Very few of us will have six children, but many of us will have a difficult child thrown in the mix. And most of us will have stressful jobs, newborns, renovations, or sick parents limiting our energy to the point where the child who makes the most noise gets the most face time.


And maybe there’s nothing wrong with that. But what happens to the other children?


“One of my friends has a child with special needs, and it was this friend who pointed out to me that my daughter was quietly suffering,” says another friend of mine. “My son is at a regular school and is highly functioning, but he’s got issues that take up space and energy. He’s inflexible and can’t accept limits. He throws tantrums and gets away with stuff that she wouldn’t dream of doing.
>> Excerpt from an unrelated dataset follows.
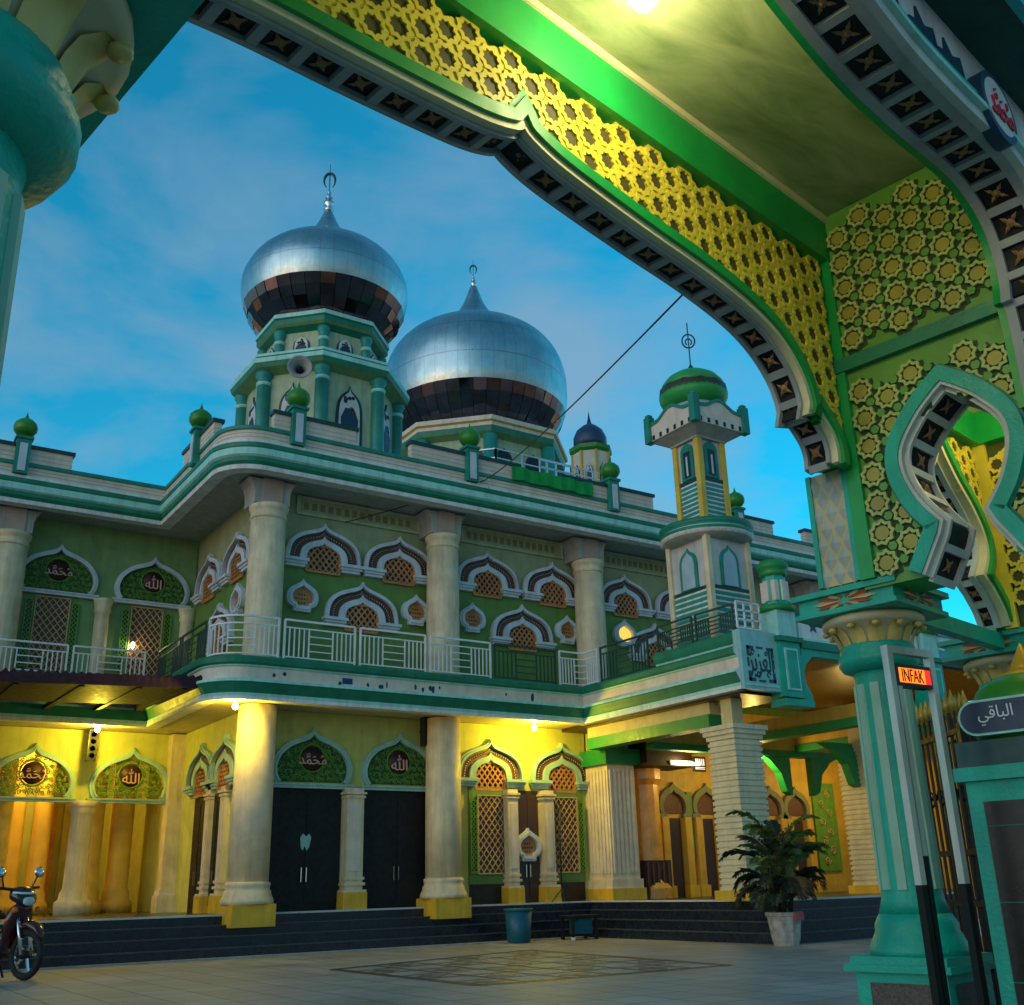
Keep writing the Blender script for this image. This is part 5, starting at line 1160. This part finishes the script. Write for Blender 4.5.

My friend helped me see that just because my daughter is doing well at school, has nice friends, and is amenable at home, doesn’t mean that she doesn’t resent the amount of time I spend dealing with my son’s issues or the fact that his mood often dominates our house. I set up this paradigm in my head in which he was falling apart and she had it all together, and neither is really true.”


Parents of children with special needs are used to making a special effort to reach out to their typically developing children, who must learn to deal with their sibling’s particular set of issues and the impact this has at home.


But in a home where all the children are typically developing, it is more difficult to rank children’s emotional needs, particularly when each child has a unique way of expressing frustration, anxiety, and angst. Some children have nightmares. Some receive bad report cards. Some yell and scream and slam doors. Some have trouble making friends. And there’s no reason to think that the child who seems to need you most this year, or even this month, will be the same child when you reassess a few months later.


“When I finally told my daughter that I felt that I hadn’t been paying enough attention to her, and that I couldn’t even imagine how hard it was for her to have her brother acting out all the time, she just burst into tears,” says my friend. “She told me that I’ve been overlooking her problems and that they’re just as important as my son’s. She was angry – you could see. But as bad as I felt about not having seen the situation sooner, I felt so much better about having opened up the line of communication, about letting her know that I noticed the situation and was going to change things.”


This is a good time of year to step back and take a serious look at your children. In August, our town might not slow down quite like Paris does, but there’s less going on for our children. It’s a good opportunity not only to examine their needs, but to take an even closer look at how we meet them.


Which child needs to be taken out for a hamburger on her own? Who needs to have a special weekend away?


And don’t just focus on the obvious. Sometimes it’s the child who complains the least that needs the most.